Cid dedicou grande parte da vida a investigar Camarate e escreveu dois livros com as suas conclusões. Mais tarde, o advogado das vítimas, Ricardo Sá Fernandes, escreveu outro livro, apresentando a sua própria investigação e a conclusão, idêntica à de Cid: Camarate foi um crime.

Vinte anos de comissões

Mas o processo judicial foi arquivado e a responsabilidade criminal prescreveu. Entretanto, a Assembleia da República criou uma Comissão Eventual de Inquérito, em 1982. Seriam formadas mais sete comissões, que ouviram testemunhas e especialistas. Nas primeiras, a cisão era nítida, entre os elementos provenientes dos partidos de esquerda, que votavam na versão do acidente, e os de direita, que insistiam na do atentado. Mas as últimas comissões de inquérito foram mais assertivas. A oitava, cujo relatório foi apresentado e aprovado em 2004, concluiu sem dúvidas que as investigações efectuadas na altura foram mal conduzidas, e que a queda do avião se deveu a um engenho explosivo colocado no Cessna. A comissão foi dirigida por Nuno Melo e contou com a colaboração de insuspeitos especialistas nas várias áreas científicas pertinentes.

Quanto aos culpados pelo crime e respectivo móbil, as comissões apenas lançam pistas. A mais consensual: o Fundo de Defesa Militar do Ultramar, criado para as despesas excepcionais da guerra colonial, mas que existia ainda, inexplicavelmente, em 1980.

A tese, por provar, é esta: o Fundo estava a ser usado para tráfico de armas, designadamente para o Irão e o Iraque. Amaro da Costa tinha começado a investigar esse crime, tentando identificar os responsáveis. Em consequência, já tinha sido ameaçado de morte. O atentado terá portanto sido dirigido contra ele, ministro da Defesa, e não contra Sá Carneiro, que só à última hora decidiu embarcar naquele avião.

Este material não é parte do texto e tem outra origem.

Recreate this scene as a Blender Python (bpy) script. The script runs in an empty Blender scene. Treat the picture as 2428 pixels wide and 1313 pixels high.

Freitas do Amaral tem sido o principal defensor de que se deve prosseguir a investigação, para esclarecer as actividades e as contas do Fundo de Defesa Militar do Ultramar. Acaba de publicar um livro (Camarate, um caso ainda em aberto, Bertrand) em que explica porquê, e divulga a correspondência que trocou sobre o assunto com o então procurador-geral Cunha Rodrigues.

Ramalho Eanes, que em 1980 era Presidente da República e chefe de Estado-Maior General das Forças Armadas, explicou esta semana numa entrevista ao Diário de Notícias que não houve nenhum movimento inexplicado de dinheiro do Fundo de Defesa Militar do Ultramar, que ele próprio extinguiu, em Novembro de 1980, antes da morte de Sá Carneiro e Amaro da Costa.